• What to produce: Gather all lines containing the string "pixels" and copy them out.

• Data supplied:
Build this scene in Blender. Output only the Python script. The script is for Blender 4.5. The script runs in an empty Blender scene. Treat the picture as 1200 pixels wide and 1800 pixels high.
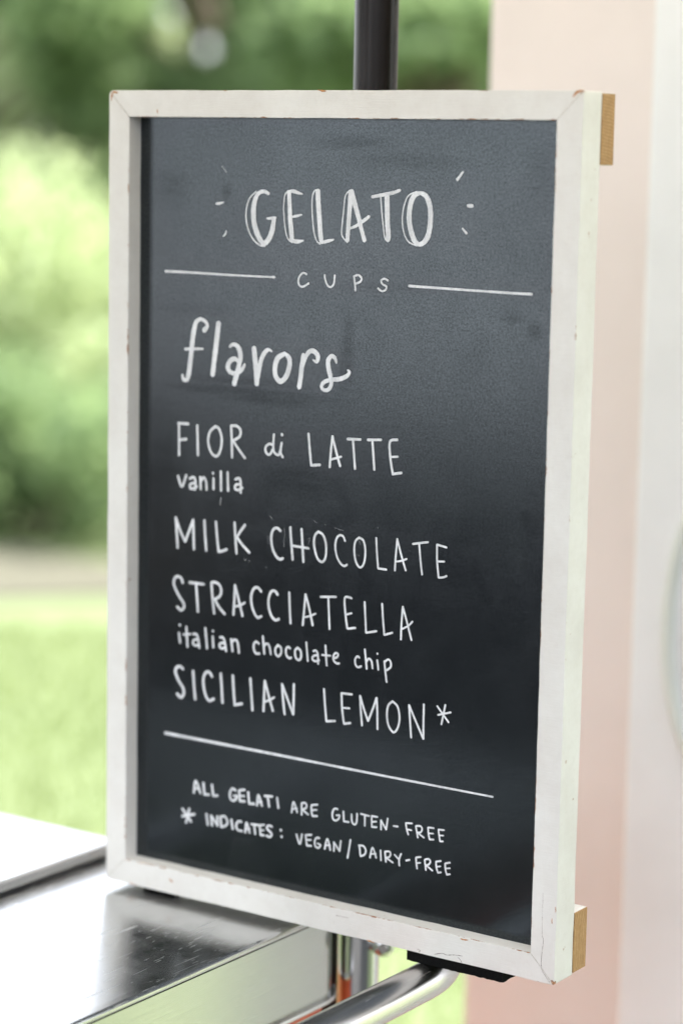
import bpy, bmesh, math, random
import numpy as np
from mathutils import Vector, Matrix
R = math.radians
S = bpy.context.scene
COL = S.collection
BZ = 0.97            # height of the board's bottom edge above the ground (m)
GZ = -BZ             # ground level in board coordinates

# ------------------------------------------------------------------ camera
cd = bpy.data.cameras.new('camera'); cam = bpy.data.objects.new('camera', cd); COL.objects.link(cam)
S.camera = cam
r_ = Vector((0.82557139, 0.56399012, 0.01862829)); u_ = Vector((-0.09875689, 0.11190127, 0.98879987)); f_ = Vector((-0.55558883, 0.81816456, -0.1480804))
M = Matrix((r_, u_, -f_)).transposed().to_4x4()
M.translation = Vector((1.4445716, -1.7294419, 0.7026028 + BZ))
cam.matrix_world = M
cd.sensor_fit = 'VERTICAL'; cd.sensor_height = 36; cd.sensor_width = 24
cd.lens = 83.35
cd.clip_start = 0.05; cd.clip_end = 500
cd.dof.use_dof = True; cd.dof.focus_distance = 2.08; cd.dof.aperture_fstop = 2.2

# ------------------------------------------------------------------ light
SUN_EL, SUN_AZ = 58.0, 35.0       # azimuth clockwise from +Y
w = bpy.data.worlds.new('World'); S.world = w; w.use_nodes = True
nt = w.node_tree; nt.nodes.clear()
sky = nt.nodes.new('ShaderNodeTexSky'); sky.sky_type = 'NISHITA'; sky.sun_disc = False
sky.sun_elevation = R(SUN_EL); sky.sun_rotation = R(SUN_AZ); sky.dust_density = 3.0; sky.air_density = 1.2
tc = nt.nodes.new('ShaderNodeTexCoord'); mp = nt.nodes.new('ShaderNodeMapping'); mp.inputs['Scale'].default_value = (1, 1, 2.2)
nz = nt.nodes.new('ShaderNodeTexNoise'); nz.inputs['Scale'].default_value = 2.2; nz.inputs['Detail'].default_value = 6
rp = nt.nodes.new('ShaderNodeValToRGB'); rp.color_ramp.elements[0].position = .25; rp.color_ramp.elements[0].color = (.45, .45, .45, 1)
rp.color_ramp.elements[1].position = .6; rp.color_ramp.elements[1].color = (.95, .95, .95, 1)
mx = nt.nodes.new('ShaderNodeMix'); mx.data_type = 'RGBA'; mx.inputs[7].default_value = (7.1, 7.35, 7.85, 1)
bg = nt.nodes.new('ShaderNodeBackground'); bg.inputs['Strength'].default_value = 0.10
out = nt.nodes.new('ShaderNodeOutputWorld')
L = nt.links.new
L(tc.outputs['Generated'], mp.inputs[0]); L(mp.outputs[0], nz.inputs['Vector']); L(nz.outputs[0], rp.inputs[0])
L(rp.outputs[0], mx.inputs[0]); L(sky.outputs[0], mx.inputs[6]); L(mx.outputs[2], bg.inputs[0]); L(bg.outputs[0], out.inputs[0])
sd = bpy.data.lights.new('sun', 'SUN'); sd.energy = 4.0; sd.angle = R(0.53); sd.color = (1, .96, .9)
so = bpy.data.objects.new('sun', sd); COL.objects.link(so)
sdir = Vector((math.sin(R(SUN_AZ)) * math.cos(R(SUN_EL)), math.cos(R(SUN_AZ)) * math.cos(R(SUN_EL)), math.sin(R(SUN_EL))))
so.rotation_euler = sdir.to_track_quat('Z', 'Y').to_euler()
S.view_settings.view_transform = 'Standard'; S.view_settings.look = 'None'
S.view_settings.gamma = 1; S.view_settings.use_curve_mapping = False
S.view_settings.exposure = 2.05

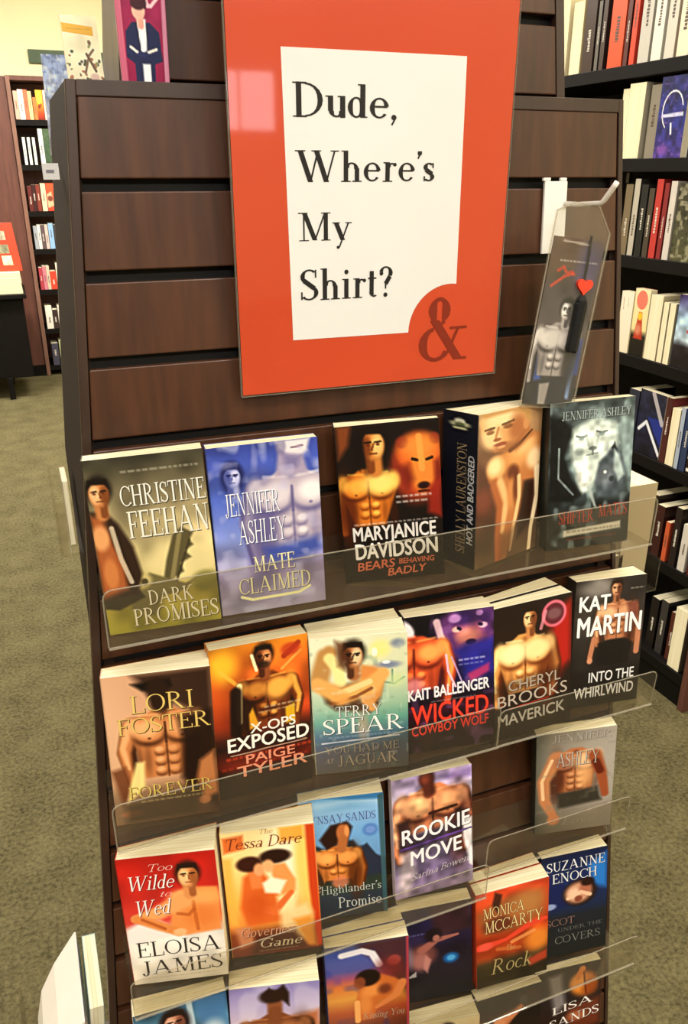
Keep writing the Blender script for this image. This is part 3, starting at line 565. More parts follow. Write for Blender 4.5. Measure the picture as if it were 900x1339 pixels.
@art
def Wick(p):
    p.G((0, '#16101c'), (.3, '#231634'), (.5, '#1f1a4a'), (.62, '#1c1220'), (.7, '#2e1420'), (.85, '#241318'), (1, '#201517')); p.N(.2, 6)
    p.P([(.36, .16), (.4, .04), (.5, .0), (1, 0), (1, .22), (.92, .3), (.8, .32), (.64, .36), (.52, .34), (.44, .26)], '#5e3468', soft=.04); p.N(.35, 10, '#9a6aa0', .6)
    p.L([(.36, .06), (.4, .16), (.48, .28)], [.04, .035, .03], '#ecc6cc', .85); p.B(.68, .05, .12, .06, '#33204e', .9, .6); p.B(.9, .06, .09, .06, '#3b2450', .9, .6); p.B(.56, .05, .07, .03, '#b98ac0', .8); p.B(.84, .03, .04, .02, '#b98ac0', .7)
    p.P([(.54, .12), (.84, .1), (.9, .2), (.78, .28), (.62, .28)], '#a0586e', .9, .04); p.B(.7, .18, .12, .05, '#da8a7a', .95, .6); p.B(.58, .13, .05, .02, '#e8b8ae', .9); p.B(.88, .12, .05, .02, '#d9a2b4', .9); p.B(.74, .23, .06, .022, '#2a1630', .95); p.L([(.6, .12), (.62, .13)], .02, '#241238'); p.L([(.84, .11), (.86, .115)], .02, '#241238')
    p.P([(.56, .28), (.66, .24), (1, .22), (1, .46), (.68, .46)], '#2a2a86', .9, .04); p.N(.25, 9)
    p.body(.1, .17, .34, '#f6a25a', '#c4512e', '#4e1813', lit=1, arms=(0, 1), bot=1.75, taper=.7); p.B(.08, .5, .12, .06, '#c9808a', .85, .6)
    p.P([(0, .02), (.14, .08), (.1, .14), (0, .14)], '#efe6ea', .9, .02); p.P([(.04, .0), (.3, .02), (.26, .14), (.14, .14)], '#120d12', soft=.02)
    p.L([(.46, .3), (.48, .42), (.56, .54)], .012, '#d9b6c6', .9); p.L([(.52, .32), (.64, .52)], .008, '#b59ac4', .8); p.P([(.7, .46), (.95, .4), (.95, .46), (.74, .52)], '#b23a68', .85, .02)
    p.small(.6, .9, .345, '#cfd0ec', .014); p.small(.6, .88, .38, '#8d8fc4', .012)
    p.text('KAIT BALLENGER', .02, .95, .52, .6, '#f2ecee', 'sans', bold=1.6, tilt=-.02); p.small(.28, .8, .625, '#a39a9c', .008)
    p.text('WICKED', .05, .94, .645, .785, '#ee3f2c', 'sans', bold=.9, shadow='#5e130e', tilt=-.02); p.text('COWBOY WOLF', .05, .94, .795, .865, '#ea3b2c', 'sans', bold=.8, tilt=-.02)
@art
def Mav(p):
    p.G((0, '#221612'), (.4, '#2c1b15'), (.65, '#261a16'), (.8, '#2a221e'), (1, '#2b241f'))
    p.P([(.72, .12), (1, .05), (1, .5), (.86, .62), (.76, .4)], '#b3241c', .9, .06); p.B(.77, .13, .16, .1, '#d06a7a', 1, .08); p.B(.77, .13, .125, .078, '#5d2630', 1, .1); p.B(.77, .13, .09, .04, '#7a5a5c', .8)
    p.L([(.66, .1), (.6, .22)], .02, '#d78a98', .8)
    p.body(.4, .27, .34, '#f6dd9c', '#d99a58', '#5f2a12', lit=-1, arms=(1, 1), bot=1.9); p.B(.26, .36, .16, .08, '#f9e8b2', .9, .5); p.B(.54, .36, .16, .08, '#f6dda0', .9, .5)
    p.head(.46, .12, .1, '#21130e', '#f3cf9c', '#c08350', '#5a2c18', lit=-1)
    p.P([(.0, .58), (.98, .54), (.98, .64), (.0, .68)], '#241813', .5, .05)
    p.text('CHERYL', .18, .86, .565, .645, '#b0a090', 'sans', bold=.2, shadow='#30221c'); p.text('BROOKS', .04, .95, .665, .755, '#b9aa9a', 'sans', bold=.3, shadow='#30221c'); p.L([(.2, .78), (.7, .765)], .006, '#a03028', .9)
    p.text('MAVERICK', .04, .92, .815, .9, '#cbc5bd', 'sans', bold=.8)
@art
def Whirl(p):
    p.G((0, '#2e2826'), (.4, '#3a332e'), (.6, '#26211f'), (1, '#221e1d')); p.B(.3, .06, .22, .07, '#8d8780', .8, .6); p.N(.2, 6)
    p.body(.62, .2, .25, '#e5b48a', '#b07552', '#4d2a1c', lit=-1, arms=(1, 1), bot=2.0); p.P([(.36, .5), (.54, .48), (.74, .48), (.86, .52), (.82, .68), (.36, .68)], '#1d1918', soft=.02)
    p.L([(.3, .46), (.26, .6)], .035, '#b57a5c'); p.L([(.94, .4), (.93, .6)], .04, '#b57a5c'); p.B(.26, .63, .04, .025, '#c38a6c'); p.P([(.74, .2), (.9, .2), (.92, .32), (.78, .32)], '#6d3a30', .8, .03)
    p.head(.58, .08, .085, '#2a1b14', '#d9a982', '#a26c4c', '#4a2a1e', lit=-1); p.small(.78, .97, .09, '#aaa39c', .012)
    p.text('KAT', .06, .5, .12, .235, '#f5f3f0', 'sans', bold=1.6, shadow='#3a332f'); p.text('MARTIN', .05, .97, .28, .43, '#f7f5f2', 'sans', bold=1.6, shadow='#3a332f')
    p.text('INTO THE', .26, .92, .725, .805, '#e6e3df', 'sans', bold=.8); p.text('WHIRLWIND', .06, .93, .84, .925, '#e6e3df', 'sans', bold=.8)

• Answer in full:
Build this scene in Blender. Output only the Python script. The script is for Blender 4.5. The script runs in an empty Blender scene. Treat the picture as 1200 pixels wide and 1800 pixels high.
Keep writing the Blender script for this image. This is part 3, starting at line 565. More parts follow. Write for Blender 4.5. Measure the picture as if it were 900x1339 pixels.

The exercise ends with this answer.